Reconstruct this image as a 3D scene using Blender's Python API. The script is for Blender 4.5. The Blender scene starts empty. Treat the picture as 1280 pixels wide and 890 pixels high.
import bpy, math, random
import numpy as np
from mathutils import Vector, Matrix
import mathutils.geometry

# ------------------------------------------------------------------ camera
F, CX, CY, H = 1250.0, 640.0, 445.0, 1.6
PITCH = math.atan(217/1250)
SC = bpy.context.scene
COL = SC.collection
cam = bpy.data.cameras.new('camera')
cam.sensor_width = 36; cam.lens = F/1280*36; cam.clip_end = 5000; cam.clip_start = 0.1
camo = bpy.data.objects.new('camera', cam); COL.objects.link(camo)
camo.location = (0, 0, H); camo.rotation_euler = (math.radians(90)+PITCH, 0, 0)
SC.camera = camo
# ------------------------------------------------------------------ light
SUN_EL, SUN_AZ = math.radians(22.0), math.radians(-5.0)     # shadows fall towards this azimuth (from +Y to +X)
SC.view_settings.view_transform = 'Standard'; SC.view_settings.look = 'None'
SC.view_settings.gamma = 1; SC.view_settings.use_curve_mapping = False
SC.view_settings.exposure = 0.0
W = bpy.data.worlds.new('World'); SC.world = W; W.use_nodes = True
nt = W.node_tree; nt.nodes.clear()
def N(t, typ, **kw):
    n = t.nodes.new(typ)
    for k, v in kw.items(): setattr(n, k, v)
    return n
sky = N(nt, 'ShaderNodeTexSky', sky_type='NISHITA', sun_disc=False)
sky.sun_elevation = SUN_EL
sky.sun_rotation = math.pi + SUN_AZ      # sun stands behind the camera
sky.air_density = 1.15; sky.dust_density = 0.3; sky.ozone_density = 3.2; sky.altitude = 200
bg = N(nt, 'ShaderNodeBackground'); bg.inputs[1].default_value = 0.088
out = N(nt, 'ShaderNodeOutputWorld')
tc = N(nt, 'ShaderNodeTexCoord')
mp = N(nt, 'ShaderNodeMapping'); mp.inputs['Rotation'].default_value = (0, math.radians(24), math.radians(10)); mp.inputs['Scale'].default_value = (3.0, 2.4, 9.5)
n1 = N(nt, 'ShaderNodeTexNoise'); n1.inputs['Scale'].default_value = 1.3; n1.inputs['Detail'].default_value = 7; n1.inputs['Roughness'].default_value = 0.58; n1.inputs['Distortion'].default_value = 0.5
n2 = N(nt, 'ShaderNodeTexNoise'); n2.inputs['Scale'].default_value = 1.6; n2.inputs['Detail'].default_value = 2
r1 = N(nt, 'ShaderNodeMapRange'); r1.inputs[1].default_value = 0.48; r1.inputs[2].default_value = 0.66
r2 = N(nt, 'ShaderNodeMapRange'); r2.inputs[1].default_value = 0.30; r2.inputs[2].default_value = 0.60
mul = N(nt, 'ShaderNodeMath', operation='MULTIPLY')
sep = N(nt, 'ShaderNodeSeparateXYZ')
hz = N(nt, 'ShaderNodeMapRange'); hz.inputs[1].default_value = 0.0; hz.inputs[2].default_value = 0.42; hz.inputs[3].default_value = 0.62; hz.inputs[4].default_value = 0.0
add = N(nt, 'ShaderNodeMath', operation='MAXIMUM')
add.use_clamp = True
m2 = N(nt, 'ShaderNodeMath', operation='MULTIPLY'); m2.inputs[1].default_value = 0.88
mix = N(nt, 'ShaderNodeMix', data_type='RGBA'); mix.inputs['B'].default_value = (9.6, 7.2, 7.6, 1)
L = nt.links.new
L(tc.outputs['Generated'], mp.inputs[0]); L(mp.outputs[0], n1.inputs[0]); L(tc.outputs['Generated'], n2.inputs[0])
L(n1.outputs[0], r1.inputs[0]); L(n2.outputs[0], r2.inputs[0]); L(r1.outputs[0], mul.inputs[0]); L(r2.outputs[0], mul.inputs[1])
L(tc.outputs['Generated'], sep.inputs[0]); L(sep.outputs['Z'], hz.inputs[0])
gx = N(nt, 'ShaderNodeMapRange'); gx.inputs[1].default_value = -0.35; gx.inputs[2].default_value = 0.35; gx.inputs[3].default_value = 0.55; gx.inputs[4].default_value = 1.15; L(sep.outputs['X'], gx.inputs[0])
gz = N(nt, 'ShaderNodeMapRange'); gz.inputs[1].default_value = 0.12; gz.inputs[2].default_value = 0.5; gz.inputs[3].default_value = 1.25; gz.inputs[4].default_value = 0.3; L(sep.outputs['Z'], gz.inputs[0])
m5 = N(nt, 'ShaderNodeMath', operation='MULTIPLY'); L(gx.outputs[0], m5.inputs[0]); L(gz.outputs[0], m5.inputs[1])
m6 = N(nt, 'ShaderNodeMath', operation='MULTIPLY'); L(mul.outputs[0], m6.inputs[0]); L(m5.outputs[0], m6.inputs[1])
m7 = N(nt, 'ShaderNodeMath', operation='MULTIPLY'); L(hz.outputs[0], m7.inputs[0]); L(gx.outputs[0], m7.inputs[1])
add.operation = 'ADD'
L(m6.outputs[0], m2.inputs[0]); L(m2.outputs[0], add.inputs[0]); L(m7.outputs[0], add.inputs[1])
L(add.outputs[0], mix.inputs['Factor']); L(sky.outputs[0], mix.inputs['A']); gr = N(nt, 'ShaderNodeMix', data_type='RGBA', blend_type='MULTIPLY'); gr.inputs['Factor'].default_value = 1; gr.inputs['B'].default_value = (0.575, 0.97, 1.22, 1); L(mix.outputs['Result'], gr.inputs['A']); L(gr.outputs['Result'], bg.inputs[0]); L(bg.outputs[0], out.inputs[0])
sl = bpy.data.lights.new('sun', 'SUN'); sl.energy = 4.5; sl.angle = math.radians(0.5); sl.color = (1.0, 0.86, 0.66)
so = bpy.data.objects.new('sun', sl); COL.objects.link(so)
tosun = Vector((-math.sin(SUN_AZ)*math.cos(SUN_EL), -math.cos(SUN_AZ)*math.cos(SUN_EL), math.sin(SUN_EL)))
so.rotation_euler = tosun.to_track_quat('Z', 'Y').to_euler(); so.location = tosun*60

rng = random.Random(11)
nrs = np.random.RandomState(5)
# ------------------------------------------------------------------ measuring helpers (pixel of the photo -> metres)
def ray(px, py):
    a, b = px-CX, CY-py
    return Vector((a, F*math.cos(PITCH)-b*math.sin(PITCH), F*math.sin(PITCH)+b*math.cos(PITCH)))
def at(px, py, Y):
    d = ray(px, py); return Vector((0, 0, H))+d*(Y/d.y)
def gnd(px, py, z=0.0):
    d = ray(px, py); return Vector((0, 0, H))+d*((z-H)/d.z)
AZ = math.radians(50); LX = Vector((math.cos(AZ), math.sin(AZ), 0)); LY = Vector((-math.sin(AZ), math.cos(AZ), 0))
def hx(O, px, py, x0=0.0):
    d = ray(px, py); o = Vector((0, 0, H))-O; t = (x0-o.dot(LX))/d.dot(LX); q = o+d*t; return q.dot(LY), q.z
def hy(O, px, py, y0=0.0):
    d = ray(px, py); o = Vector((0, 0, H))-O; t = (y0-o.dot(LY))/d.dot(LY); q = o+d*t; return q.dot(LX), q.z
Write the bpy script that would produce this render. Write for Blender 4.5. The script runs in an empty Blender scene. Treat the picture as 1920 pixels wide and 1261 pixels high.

Your instructions:
Restate the data above word for word.

Finished answer:
Reconstruct this image as a 3D scene using Blender's Python API. The script is for Blender 4.5. The Blender scene starts empty. Treat the picture as 1280 pixels wide and 890 pixels high.
import bpy, math, random
import numpy as np
from mathutils import Vector, Matrix
import mathutils.geometry

# ------------------------------------------------------------------ camera
F, CX, CY, H = 1250.0, 640.0, 445.0, 1.6
PITCH = math.atan(217/1250)
SC = bpy.context.scene
COL = SC.collection
cam = bpy.data.cameras.new('camera')
cam.sensor_width = 36; cam.lens = F/1280*36; cam.clip_end = 5000; cam.clip_start = 0.1
camo = bpy.data.objects.new('camera', cam); COL.objects.link(camo)
camo.location = (0, 0, H); camo.rotation_euler = (math.radians(90)+PITCH, 0, 0)
SC.camera = camo
# ------------------------------------------------------------------ light
SUN_EL, SUN_AZ = math.radians(22.0), math.radians(-5.0)     # shadows fall towards this azimuth (from +Y to +X)
SC.view_settings.view_transform = 'Standard'; SC.view_settings.look = 'None'
SC.view_settings.gamma = 1; SC.view_settings.use_curve_mapping = False
SC.view_settings.exposure = 0.0
W = bpy.data.worlds.new('World'); SC.world = W; W.use_nodes = True
nt = W.node_tree; nt.nodes.clear()
def N(t, typ, **kw):
    n = t.nodes.new(typ)
    for k, v in kw.items(): setattr(n, k, v)
    return n
sky = N(nt, 'ShaderNodeTexSky', sky_type='NISHITA', sun_disc=False)
sky.sun_elevation = SUN_EL
sky.sun_rotation = math.pi + SUN_AZ      # sun stands behind the camera
sky.air_density = 1.15; sky.dust_density = 0.3; sky.ozone_density = 3.2; sky.altitude = 200
bg = N(nt, 'ShaderNodeBackground'); bg.inputs[1].default_value = 0.088
out = N(nt, 'ShaderNodeOutputWorld')
tc = N(nt, 'ShaderNodeTexCoord')
mp = N(nt, 'ShaderNodeMapping'); mp.inputs['Rotation'].default_value = (0, math.radians(24), math.radians(10)); mp.inputs['Scale'].default_value = (3.0, 2.4, 9.5)
n1 = N(nt, 'ShaderNodeTexNoise'); n1.inputs['Scale'].default_value = 1.3; n1.inputs['Detail'].default_value = 7; n1.inputs['Roughness'].default_value = 0.58; n1.inputs['Distortion'].default_value = 0.5
n2 = N(nt, 'ShaderNodeTexNoise'); n2.inputs['Scale'].default_value = 1.6; n2.inputs['Detail'].default_value = 2
r1 = N(nt, 'ShaderNodeMapRange'); r1.inputs[1].default_value = 0.48; r1.inputs[2].default_value = 0.66
r2 = N(nt, 'ShaderNodeMapRange'); r2.inputs[1].default_value = 0.30; r2.inputs[2].default_value = 0.60
mul = N(nt, 'ShaderNodeMath', operation='MULTIPLY')
sep = N(nt, 'ShaderNodeSeparateXYZ')
hz = N(nt, 'ShaderNodeMapRange'); hz.inputs[1].default_value = 0.0; hz.inputs[2].default_value = 0.42; hz.inputs[3].default_value = 0.62; hz.inputs[4].default_value = 0.0
add = N(nt, 'ShaderNodeMath', operation='MAXIMUM')
add.use_clamp = True
m2 = N(nt, 'ShaderNodeMath', operation='MULTIPLY'); m2.inputs[1].default_value = 0.88
mix = N(nt, 'ShaderNodeMix', data_type='RGBA'); mix.inputs['B'].default_value = (9.6, 7.2, 7.6, 1)
L = nt.links.new
L(tc.outputs['Generated'], mp.inputs[0]); L(mp.outputs[0], n1.inputs[0]); L(tc.outputs['Generated'], n2.inputs[0])
L(n1.outputs[0], r1.inputs[0]); L(n2.outputs[0], r2.inputs[0]); L(r1.outputs[0], mul.inputs[0]); L(r2.outputs[0], mul.inputs[1])
L(tc.outputs['Generated'], sep.inputs[0]); L(sep.outputs['Z'], hz.inputs[0])
gx = N(nt, 'ShaderNodeMapRange'); gx.inputs[1].default_value = -0.35; gx.inputs[2].default_value = 0.35; gx.inputs[3].default_value = 0.55; gx.inputs[4].default_value = 1.15; L(sep.outputs['X'], gx.inputs[0])
gz = N(nt, 'ShaderNodeMapRange'); gz.inputs[1].default_value = 0.12; gz.inputs[2].default_value = 0.5; gz.inputs[3].default_value = 1.25; gz.inputs[4].default_value = 0.3; L(sep.outputs['Z'], gz.inputs[0])
m5 = N(nt, 'ShaderNodeMath', operation='MULTIPLY'); L(gx.outputs[0], m5.inputs[0]); L(gz.outputs[0], m5.inputs[1])
m6 = N(nt, 'ShaderNodeMath', operation='MULTIPLY'); L(mul.outputs[0], m6.inputs[0]); L(m5.outputs[0], m6.inputs[1])
m7 = N(nt, 'ShaderNodeMath', operation='MULTIPLY'); L(hz.outputs[0], m7.inputs[0]); L(gx.outputs[0], m7.inputs[1])
add.operation = 'ADD'
L(m6.outputs[0], m2.inputs[0]); L(m2.outputs[0], add.inputs[0]); L(m7.outputs[0], add.inputs[1])
L(add.outputs[0], mix.inputs['Factor']); L(sky.outputs[0], mix.inputs['A']); gr = N(nt, 'ShaderNodeMix', data_type='RGBA', blend_type='MULTIPLY'); gr.inputs['Factor'].default_value = 1; gr.inputs['B'].default_value = (0.575, 0.97, 1.22, 1); L(mix.outputs['Result'], gr.inputs['A']); L(gr.outputs['Result'], bg.inputs[0]); L(bg.outputs[0], out.inputs[0])
sl = bpy.data.lights.new('sun', 'SUN'); sl.energy = 4.5; sl.angle = math.radians(0.5); sl.color = (1.0, 0.86, 0.66)
so = bpy.data.objects.new('sun', sl); COL.objects.link(so)
tosun = Vector((-math.sin(SUN_AZ)*math.cos(SUN_EL), -math.cos(SUN_AZ)*math.cos(SUN_EL), math.sin(SUN_EL)))
so.rotation_euler = tosun.to_track_quat('Z', 'Y').to_euler(); so.location = tosun*60

rng = random.Random(11)
nrs = np.random.RandomState(5)
# ------------------------------------------------------------------ measuring helpers (pixel of the photo -> metres)
def ray(px, py):
    a, b = px-CX, CY-py
    return Vector((a, F*math.cos(PITCH)-b*math.sin(PITCH), F*math.sin(PITCH)+b*math.cos(PITCH)))
def at(px, py, Y):
    d = ray(px, py); return Vector((0, 0, H))+d*(Y/d.y)
def gnd(px, py, z=0.0):
    d = ray(px, py); return Vector((0, 0, H))+d*((z-H)/d.z)
AZ = math.radians(50); LX = Vector((math.cos(AZ), math.sin(AZ), 0)); LY = Vector((-math.sin(AZ), math.cos(AZ), 0))
def hx(O, px, py, x0=0.0):
    d = ray(px, py); o = Vector((0, 0, H))-O; t = (x0-o.dot(LX))/d.dot(LX); q = o+d*t; return q.dot(LY), q.z
def hy(O, px, py, y0=0.0):
    d = ray(px, py); o = Vector((0, 0, H))-O; t = (y0-o.dot(LY))/d.dot(LY); q = o+d*t; return q.dot(LX), q.z
Write the bpy script that would produce this render. Write for Blender 4.5. The script runs in an empty Blender scene. Treat the picture as 1920 pixels wide and 1261 pixels high.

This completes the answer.